Pese a no ser nada nuevo, la Copa Mundial de Fútbol ha agitado el debate sobre el “lavado deportivo”, práctica a la que acuden cada vez más gobiernos cuestionados o estigmatizados por alguna conducta considerada inapropiada para rehabilitar su imagen internacional. Si bien el vínculo entre el deporte y la política siempre ha sido estrecho, en tiempos recientes el uso de la diplomacia cultural para ese fin ha adquirido un rol inusitado dentro de las estrategias de algunos, incluyendo Arabia Saudita, China, Emiratos Árabes y Catar. La falta de tradición futbolística e instalaciones idóneas de este último, de la mano de la violación de los derechos humanos, la tutela masculina de las mujeres, la criminalización de las relaciones entre personas del mismo sexo y la explotación de trabajadores inmigrantes pesaron menos que los petrodólares a la hora de escogerlo como sede.
Como han denunciado distintas ONG de derechos humanos, como Amnistía Internacional y Human Rights Watch, los estatutos de la FIFA prohíben discriminaciones como las que existen en el país anfitrión del Mundial. Por más que se trate en el papel de un ente privado, es la segunda organización internacional más grande del mundo después de Naciones Unidas, con un músculo económico y simbólico, por el atractivo del fútbol y un reconocimiento por parte de los Estados, dada la asociación de los equipos con sus respectivas naciones, que se traducen en grados innegables de influencia mundial.
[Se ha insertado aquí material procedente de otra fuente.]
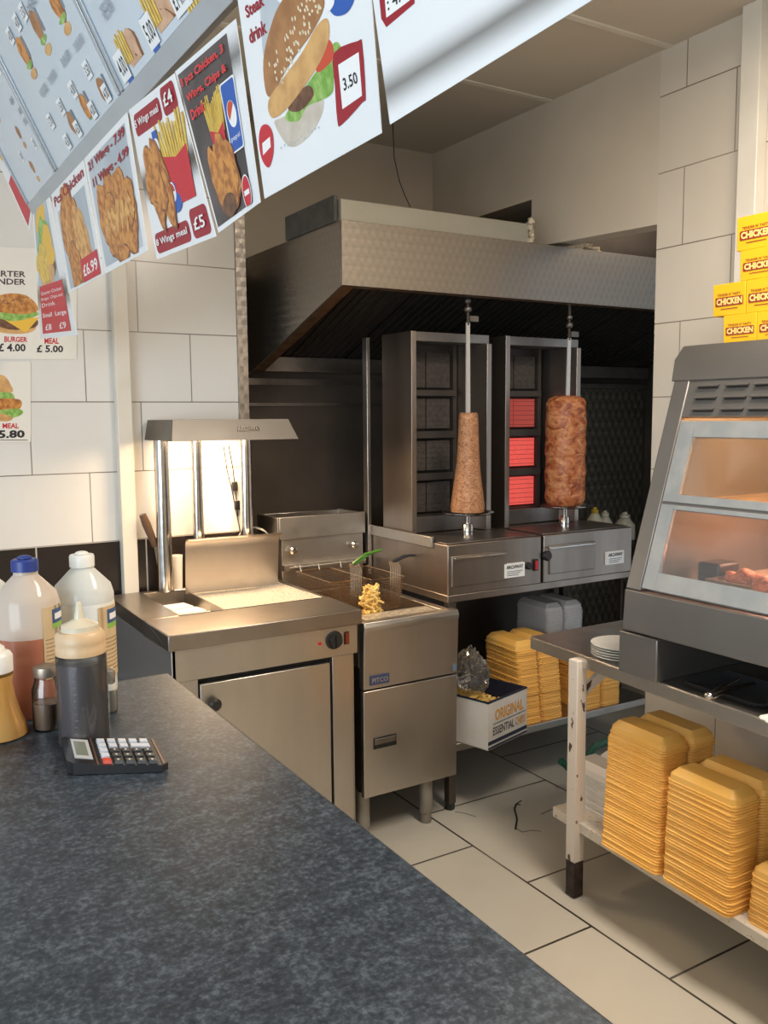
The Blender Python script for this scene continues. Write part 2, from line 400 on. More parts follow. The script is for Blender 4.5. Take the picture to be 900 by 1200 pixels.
# ================================================================== HOOD AND DUCT
SWX = swirl_mat('swirled_steel_front', (.31, .275, .235), .34, 0, 2, .034, .16)
SWY = swirl_mat('swirled_steel_side', (.33, .30, .265), .34, 1, 2, .034, .10, .03)
SWB = swirl_mat('swirled_splashback', (.30, .285, .24), .33, 0, 2, .055, .6, .3)
hood = thing('extractor_hood', 'large stainless extractor hood with swirled finish above the kebab grills', 'extractor hood', (1.62, 2.965, 2.137))
hx0, hx1, hy, hzt, hzb = 1.62, 4.25, 2.965, 2.374, 2.137
mb = MB(SWX); mb.box(hx0, hx1, hy-.01, hy, hzb, hzt); mb.build('front_panel', hood, .001)
mb = MB(SWY); mb.prism([(hx0, hy, hzt), (hx0, YR-.005, hzt), (hx0, YR-.005, 1.84), (hx0, 3.83, 1.86), (hx0, hy, hzb)], (.012, 0, 0)); mb.build('side_panel', hood, .001)
mb = MB(STEELD); mb.box(hx0+.012, hx1, hy, YR-.005, hzt-.012, hzt-.002); mb.build('top_panel', hood)
LIP = mat('greasy_copper_lip', (.45, .28, .17), .4, 1, 20, (.2, .12, .08), .7)
mb = MB(LIP); mb.box(hx0+.012, hx1, hy, hy+.05, hzb, hzb+.008)
mb.prism([(hx0+.012, hy, hzb), (hx0+.012, 3.83, 1.86), (hx0+.012, 3.83, 1.868), (hx0+.012, hy, hzb+.008)], (.05, 0, 0)); mb.build('rim_lip', hood)
FILT = mat('black_greasy_filter', (.03, .026, .022), .55, .3)
mb = MB(FILT)
for k in range(6):
    x = 1.72+k*.42
    a = [(x, 3.12, 2.22), (x+.40, 3.12, 2.22), (x+.40, 3.86, 1.93), (x, 3.86, 1.93)]
    mb.set(FILT).hexa([Vector(p)+Vector((0, 0, .03)) for p in a], a)
    for j in range(9):
        xx = x+.02+j*.042
        mb.set(FILT).hexa([(xx, 3.14, 2.205), (xx+.02, 3.14, 2.205), (xx+.02, 3.84, 1.931), (xx, 3.84, 1.931)], [(xx, 3.14, 2.214), (xx+.02, 3.14, 2.214), (xx+.02, 3.84, 1.94), (xx, 3.84, 1.94)])
mb.build('grease_filter', hood)
mb = MB(STEELD); mb.box(hx0+.02, hx1, 3.84, 3.90, 1.86, 1.93); mb.build('gutter', hood, .003)
duct = thing('duct_box', 'pale galvanised duct box lying on top of the extractor hood', 'duct', (1.62, 2.965, 2.374))
GALV = mat('galvanised_sheet', (.36, .345, .29), .5, .35, 6, (.40, .38, .32), .6)
B('casing', duct, GALV, 1.625, 2.532, 2.968, 3.42, hzt, 2.455, .004)
B('side_lagging', duct, mat('dark_lagging', (.10, .10, .095), .8, 0, 20, (.05, .05, .05), .6), 1.608, 1.624, 2.99, 3.42, hzt, 2.47, .003)
FOAMY = mat('yellowed_filler_foam', (.62, .55, .42), .8, 0, 40, (.3, .24, .16), .7, .6, 60)
mb = MB(FOAMY); rnd = random.Random(2)
for i in range(16): mb.blob((2.55+rnd.uniform(-.012, .012), 2.975+rnd.uniform(-.01, .03), 2.378+i*.0062), .014, .014, .012, 8, 6, .3, i)
mb.build('sealant', duct)
mb = MB(FOAMY)
mb.blob((2.86, 3.05, 2.40), .10, .05, .025, 14, 8, .3, 3); mb.blob((2.95, 3.04, 2.39), .08, .05, .018, 14, 8, .3, 5)
mb.build('insulation_scrap', label='crumpled pale insulation scrap on the hood under the bulkhead', cat='insulation')
mb = MB(BLACK); pts = [at(460, 165, 1, 3.5), at(462, 185, 1, 3.5), at(468, 212, 1, 3.5), at(474, 228, 1, 3.5), at(481, 243, 1, 3.5)]
pts[0].z = CZ
mb.tube(pts, .0025, 6); mb.build('hanging_wire', label='thin black wire hanging from the ceiling behind the duct', cat='wire')

# splashbacks
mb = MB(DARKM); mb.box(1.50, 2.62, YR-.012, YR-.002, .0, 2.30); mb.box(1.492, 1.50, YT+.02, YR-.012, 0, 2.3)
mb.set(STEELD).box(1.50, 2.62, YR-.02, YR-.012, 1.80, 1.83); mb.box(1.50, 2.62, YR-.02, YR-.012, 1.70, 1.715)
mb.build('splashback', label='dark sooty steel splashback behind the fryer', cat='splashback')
sp = thing('splashback', 'swirl-patterned steel splashback behind the second kebab grill', 'splashback', (3.4, YR-.01, .9))
B('panel', sp, SWB, 2.63, 4.29, YR-.014, YR-.004, .0, 1.80, 0)
B('ledge', sp, STEELD, 2.63, 4.29, YR-.05, YR-.014, 1.80, 1.83, .002)
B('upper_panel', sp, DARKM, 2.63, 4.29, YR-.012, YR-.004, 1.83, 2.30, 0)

# ================================================================== BENCH UNDER THE KEBAB GRILLS
bx0, bx1, by0, by1 = 2.05, 3.35, 2.88, 3.60
bench = thing('steel_bench', 'low stainless bench carrying the two kebab grills', 'bench', (bx0, by0, 0))
B('bench_top', bench, STEELK, bx0, bx1, by0, by1, .888, .918, .003)
for x, y in ((2.075, 2.90), (3.30, 2.90), (2.075, 3.55), (3.30, 3.55)):
    mb = MB(DARKM); mb.box(x-.018, x+.018, y-.018, y+.018, .03, .888); mb.set(BLACKR).lathe((x, y, 0), [(.016, 0), (.02, .004), (.02, .03)], 14); mb.build('leg', bench, .002)
B('undershelf', bench, STEELH, bx0-.01, 3.22, 2.86, 3.5, .262, .295, .003)
# dark backing under the bench
mb = MB(DARKM); mb.box(2.10, 3.30, 3.62, 3.64, 0.0, .87); mb.build('back_panel', bench, label='dark back panel')

# ---- kebab grills
GLOWH = mat('glowing_burner_brick', (.35, .05, .03), .7, 0, 60, (.15, .02, .02), .5, emis=(1, .12, .10), estr=.50)
GLOWM = mat('faintly_glowing_burner_brick', (.30, .06, .04), .7, emis=(1, .12, .11), estr=.16)
COLDB = mat('cold_burner_brick', (.09, .075, .066), .8, 0, 50, (.05, .04, .035), .7)
rows = [(1.21, 1.345), (1.40, 1.535), (1.59, 1.725), (1.775, 1.93)]
def kebab_grill(x0, x1, hx0_, hx1_, label, glow, knob_side):
    yb = 3.40
    g = thing('kebab_grill', label, 'kebab grill', (x0, by0, .918))
    z0, z1 = .918, 1.125
    B('base_tray', g, STEELK, x0, x1, by0, 3.56, z0, z1, .003)
    B('drip_drawer', g, STEELK, x0+.015 if knob_side > 0 else x0+.03, x0+.30, by0-.008, by0+.002, z0+.035, z1-.045, .003, label='shallow front drawer')
    B('drawer_lip', g, CHROME, x0+.02, x0+.29, by0-.022, by0-.006, z1-.058, z1-.050, .002)
    B('top_surface', g, STEELD, x0+.01, x1-.01, by0+.02, 3.15, z1, z1+.006, .002)
    # badge with the maker's name
    bxc = x0+.285 if knob_side > 0 else x1-.17
    sh = Sheet((bxc, by0-.011, z0+.105), (bxc+.11, by0-.011, z0+.105), (bxc+.11, by0-.011, z0+.045), (bxc, by0-.011, z0+.045))
    mb = MB(PRWHITE); mb.box(bxc, bxc+.11, by0-.010, by0, z0+.045, z0+.105)
    sh.text(mb, INK, 'ARCHWAY', .08, .92, .62, .88, .03)
    for k in range(3): sh.rect(mb, GREYT, .12, .88-.1*k, .42-k*.14, .47-k*.14)
    mb.build('maker_badge', g, label='white badge')
    if knob_side > 0:
        mb = MB(HANDLEK); mb.T = Matrix.Translation((x1-.075, by0, z0+.085)) @ Matrix.Rotation(pi/2, 4, 'X'); mb.lathe((0, 0, 0), [(.016, 0), (.016, .012), (.012, .02), (.0, .02)], 20)
        mb.build('control_knob', g)
        mb = MB(BLACK); mb.box(x1-.045, x1-.022, by0-.008, by0, z0+.06, z0+.11); mb.set(RED).box(x1-.040, x1-.027, by0-.011, by0-.008, z0+.066, z0+.104); mb.build('rocker_switch', g)
    else:
        mb = MB(HANDLEK); mb.T = Matrix.Translation((x0+.012, by0, z0+.12)) @ Matrix.Rotation(pi/2, 4, 'X'); mb.lathe((0, 0, 0), [(.022, 0), (.022, .014), (.016, .022), (.0, .022)], 20)
        mb.build('control_knob', g)
    # burner housing: two wings, top, bottom and back
    hz0, hz1, yf, yb = z1+.004, 2.005, 3.16, 3.40
    mb = MB(STEELK)
    w = .026
    mb.box(hx0_, hx0_+w, yf, yb, hz0, hz1); mb.build('side_wing', g, .002)
    mb = MB(STEELK)
    mb.prism([(hx1_-w, yf, hz0), (hx1_, yf, hz0), (hx1_, yb, hz0), (hx1_-w-.05, yb, hz0), (hx1_-w-.05, yb-.02, hz0)], (0, 0, hz1-.04-hz0)); mb.build('side_wing', g, .002)
    B('housing_top', g, STEELD, hx0_+w, hx1_, yf+.02, yb, hz1-.04, hz1, .002)
    B('back_plate', g, DARKM, hx0_+w, hx1_-w, yb-.03, yb, hz0, hz1-.04, 0)
    B('lower_guard', g, STEELD, hx0_+w, hx1_-w-.02, 3.25, 3.27, hz0, hz0+.07, .002)
    mb = MB(DARKM)
    mb.box(hx0_+w, hx0_+w+.035, 3.33, 3.37, hz0, hz1-.04); mb.box(hx0_+.34, hx0_+.36, 3.33, 3.37, hz0, hz1-.04)
    for a, b in zip(rows, rows[1:]): mb.box(hx0_+w+.03, hx0_+.35, 3.315, 3.37, a[1]+.012, b[0]-.012)
    mb.box(hx0_+w+.03, hx0_+.35, 3.32, 3.37, hz0+.0, rows[0][0]-.01)
    mb.build('burner_frame', g)
    for i, (a, b) in enumerate(rows):
        mb = MB([COLDB, GLOWH, GLOWM][glow[i]])
        x = hx0_+w+.037
        for k in range(2):
            mb.box(x+k*.136, x+.13+k*.136, 3.342, 3.37, a, b)
        for k in range(6): mb.set(DARKM).box(x, x+.266, 3.3405, 3.3425, a+(b-a)*(k+.5)/6-.0008, a+(b-a)*(k+.5)/6+.0008)
        if not glow[i]: mb.set(CHROME).box(x+.012, x+.022, 3.325, 3.342, (a+b)/2-.012, (a+b)/2+.012)
        mb.build('burner_brick', g, label=['unlit ceramic burner', 'glowing red burner', 'dim red burner'][glow[i]])
    return g
g1 = kebab_grill(2.05, 2.545, 2.06, 2.49, 'kebab grill with dark unlit burners behind the slim tapered meat cone', [0, 0, 0, 0], 1)
g2 = kebab_grill(2.56, 3.10, 2.57, 3.03, 'kebab grill with glowing red burners behind the thick meat stack', [1, 1, 2, 0], -1)
# guard strip and tall post at the left of the first grill
mb = MB(STEEL); mb.box(2.036, 2.049, 2.98, 3.48, 1.105, 1.150); mb.build('guard_strip', g1, .002)
mb = MB(STEEL); mb.box(2.028, 2.046, 3.48, 3.52, .92, 2.0); mb.build('corner_post', g1, .002)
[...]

Como muestra de ello, en 2016 la FIFA adoptó los principios rectores de la ONU sobre las empresas y los derechos humanos que exigen aprobar una política de compromiso con los derechos humanos, identificar y mitigar los riesgos existentes y contar con mecanismos de reclamación.
En contravía de la tentativa formal de ser garante de “buenas prácticas”, lLa costumbre de hacer negocios con regímenes autoritarios, no solo en el fútbol, en el que las monarquías del golfo son dueñas de varios equipos europeos, sino en el automovilismo viene en alza. Aunque deportistas, federaciones y empresas se escudan en la cuestionable idea de que los derechos humanos pertenecen al ámbito de la “política” y no del “deporte”, en la práctica se convierten en cómplices de distintas formas de abuso, sobre todo porque sus endosos ayudan a normalizar a aquellos actores estatales que los cometen. Además de elogiar el año pasado la “gran evolución” de Catar, en sus palabras de apertura el presidente de la FIFA dio a entender que allá no pasaba nada distinto a “diferencias culturales” que Occidente debía respetar, discurso parecido al de muchas autocracias.
Queda por verse cómo distintos públicos se acomodan o confrontan las restricciones a la libertad de expresión que el gobierno de Catar y la misma FIFA le han impuesto a este Mundial. Ojalá el acto de protesta silenciosa realizado por los equipos británico e iraní, que se arrodillaron y se negaron a cantar el propio himno nacional, respectivamente, en solidaridad con la comunidad LGBTI y las mujeres, tenga un efecto multiplicador. El deporte nunca es solo deporte, sino también la confirmación del compromiso con ciertos valores, entre los que la equidad, el respeto, la justicia y la tolerancia deben estar en el centro.